All awards programs endeavor to look at design through a particular lens, set up by the pragmatic strictures of the submission requirements. The Annual Design Review, in the broadest terms, celebrates architecture that is physically located in the U.S. or designed by firms that have an office in the states.

Another consideration is time: All of the projects must have been completed within the past year, meaning that when the jurors sit down to look at the submissions, they are looking at a true picture of the current state of the design industry. Beyond that, it is up to the jury.

The jury members this year were Phoebe Crisman, AIA; G. Martin Moeller Jr., Assoc. AIA; Elizabeth Ranieri, FAIA; Carol Ross Barney, FAIA; and Mark Yoes, AIA (see below). When the five of them assembled in architect’s Washington, D.C., offices and began to review the projects, a common theme rapidly emerged. “All the really successful projects are striving for a clarity of statement,” juror Mark Yoes said. “They’re just very clear statements about what their relationship is to their surroundings.”

And if clarity of intent was currency for these jurors, they also appreciated economy of means, given that many of the projects were designed during the height of the recession. “We all thought there was some inherent value in projects that achieved a lot with a very low budget,” Moeller said—not just because it showed that the architects in question could do more with less, but that they could find moments of true creativity and beauty within the strictures of real-world design.

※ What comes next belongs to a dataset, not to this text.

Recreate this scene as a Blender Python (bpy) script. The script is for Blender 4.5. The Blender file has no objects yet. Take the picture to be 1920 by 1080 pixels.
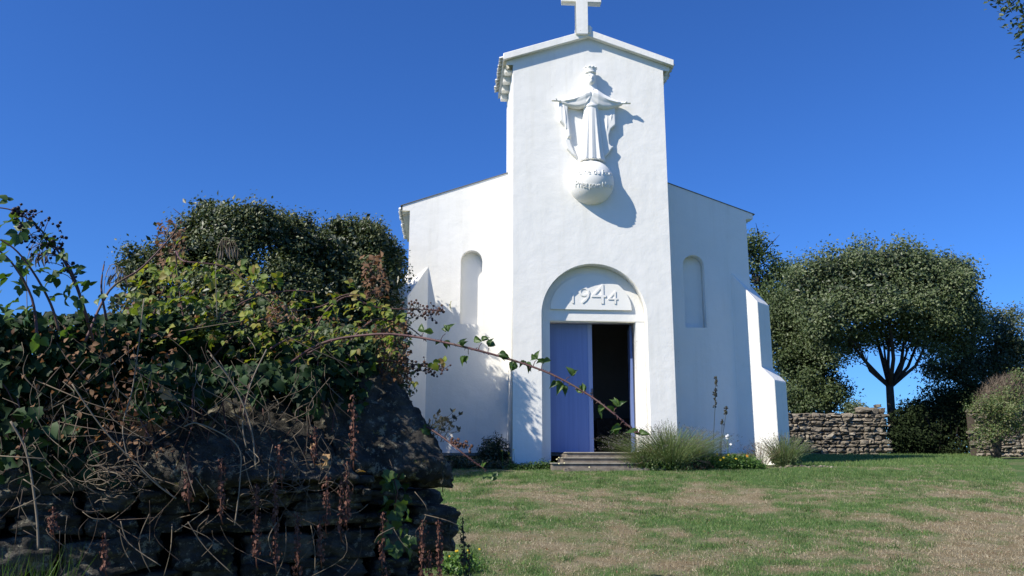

View all 2012 ADR winners!


Elizabeth Ranieri, FAIA
A founding principal of San Francisco–based Kuth | Ranieri (with partner Byron Kuth, FAIA), Ranieri holds degrees in architecture and fine arts from the Rhode Island School of Design, and has taught at California College of the Arts and Harvard University’s Graduate School of Design (GSD). She is also a founding member of the Deep Green Design Alliance.

Mark Yoes, AIA
Yoes earned degrees from Rice University and Yale, as well as an AIA Gold Medal for students, before founding New York–based WXY Architecture + Urban Design with partner Claire Weisz, AIA. In addition to his practice, he currently serves as a lecturer for the University of Toronto’s John H. Daniels Faculty of Architecture, Landscape, and Design.

Carol Ross Barney, FAIA
Ross Barney is principal and founder of Ross Barney Architects, which she opened in Chicago in 1981. In addition to winning several AIA Honor Awards for projects from the last three decades, including the Oklahoma City Federal Building, she is also the recipient of the 2005 AIA Thomas Jefferson Award for Public Architecture.

Phoebe Crisman, AIA
Crisman is an associate professor of architecture and associate dean for research at the University of Virginia (UVA) School of Architecture in Charlottesville, Va.; she also leads UVA’s India Initiative as director of the Global Sustainability Minor program. She has degrees from Harvard GSD and Carnegie Mellon, and completed a Fulbright fellowship in the Netherlands.

G. Martin Moeller Jr., Assoc. AIA
Moeller is the senior vice president and curator at the National Building Museum in Washington, D.C., and in that position, he has compiled exhibits such as “Unbuilt Washington” and “Unbuilt–Built: The Influence of the Progressive Architecture Awards”—a look at the 60-year history of the awards program for unbuilt work, which ARCHITECT took over in 2007.